Copy exactly the lines from the start of the material through the line with "rnd = random.Random(7)". Pictures stay out of the copy.
>>>>
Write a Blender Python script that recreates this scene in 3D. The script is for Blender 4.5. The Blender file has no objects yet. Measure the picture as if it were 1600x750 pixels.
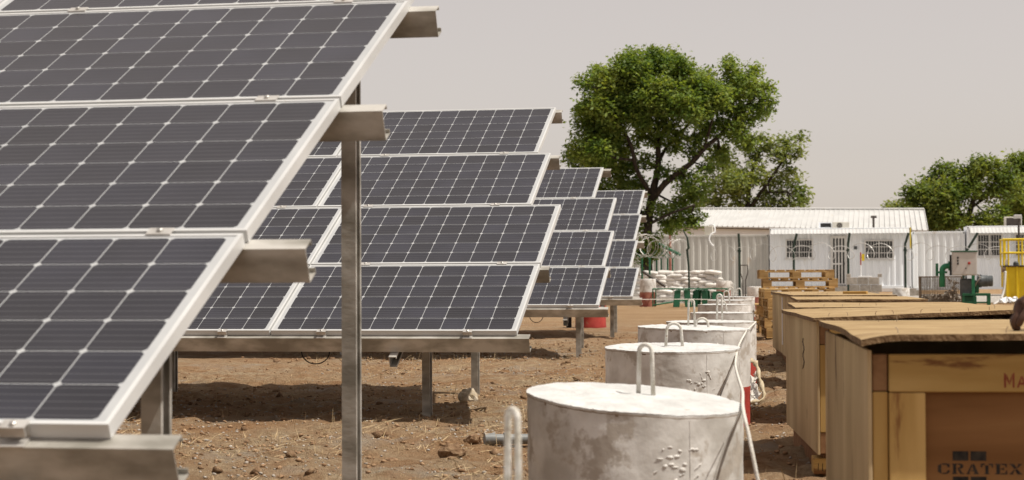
import bpy, bmesh, math, random
import numpy as np
from mathutils import Vector, Matrix

S = bpy.context.scene
COL = S.collection
R = math.radians
rnd = random.Random(7)

# ------------------------------------------------------------------ camera
EYE = 0.95
FPX, YAW, PIT, ROLL = 2868.0, R(10.7), R(1.095), R(-0.25)
r0 = Vector((math.cos(YAW), math.sin(YAW), 0))
fw = Vector((-math.sin(YAW) * math.cos(PIT), math.cos(YAW) * math.cos(PIT), math.sin(PIT)))
u0 = r0.cross(fw)
cr, sr = math.cos(ROLL), math.sin(ROLL)
RX = r0 * cr + u0 * sr
UP = u0 * cr - r0 * sr
cam_d = bpy.data.cameras.new("camera")
cam = bpy.data.objects.new("camera", cam_d)
COL.objects.link(cam)
cam.matrix_world = Matrix(((RX.x, UP.x, -fw.x, 0), (RX.y, UP.y, -fw.y, 0), (RX.z, UP.z, -fw.z, EYE), (0, 0, 0, 1)))
cam_d.sensor_width = 36.0
cam_d.lens = 36.0 * FPX / 1600.0
cam_d.clip_start, cam_d.clip_end = 0.2, 6000
cam_d.dof.use_dof = True
cam_d.dof.focus_distance = 13.0
cam_d.dof.aperture_fstop = 6.3
S.camera = cam


def at(u, v, d):
    """point of the place seen in the photograph at (u, v), d metres away along the camera axis"""
    return Vector((0, 0, EYE)) + (RX * ((u - 800) / FPX) + UP * ((375 - v) / FPX) + fw) * d


# ------------------------------------------------------------------ light
SUN = Vector((0.53, -0.10, 1.0)).normalized()
elev = math.asin(SUN.z)
azim = math.atan2(SUN.x, SUN.y)
W = bpy.data.worlds.new("World")
S.world = W
W.use_nodes = True
wn = W.node_tree
wn.nodes.clear()
sky = wn.nodes.new('ShaderNodeTexSky')
sky.sky_type = 'NISHITA'
sky.sun_disc = False
sky.sun_elevation = elev
sky.sun_rotation = azim
sky.altitude = 300
sky.air_density = 1.0
sky.dust_density = 1.2
sky.ozone_density = 1.0
hs = wn.nodes.new('ShaderNodeHueSaturation')
hs.inputs['Saturation'].default_value = 0.30
hz = wn.nodes.new('ShaderNodeMix')          # dry-season dust veils the whole sky evenly
hz.data_type = 'RGBA'
hz.inputs[0].default_value = 0.38
hz.inputs[7].default_value = (6.2, 5.2, 4.6, 1)
bg = wn.nodes.new('ShaderNodeBackground')
bg.inputs['Strength'].default_value = 0.122
tn = wn.nodes.new('ShaderNodeMix')          # the warm tint of the dust
tn.data_type = 'RGBA'
tn.blend_type = 'MULTIPLY'
tn.inputs[0].default_value = 1.0
tn.inputs[7].default_value = (0.972, 0.930, 0.893, 1)
wo = wn.nodes.new('ShaderNodeOutputWorld')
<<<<
TASK OUTPUT.
Write a Blender Python script that recreates this scene in 3D. The script is for Blender 4.5. The Blender file has no objects yet. Measure the picture as if it were 1600x750 pixels.
import bpy, bmesh, math, random
import numpy as np
from mathutils import Vector, Matrix

S = bpy.context.scene
COL = S.collection
R = math.radians
rnd = random.Random(7)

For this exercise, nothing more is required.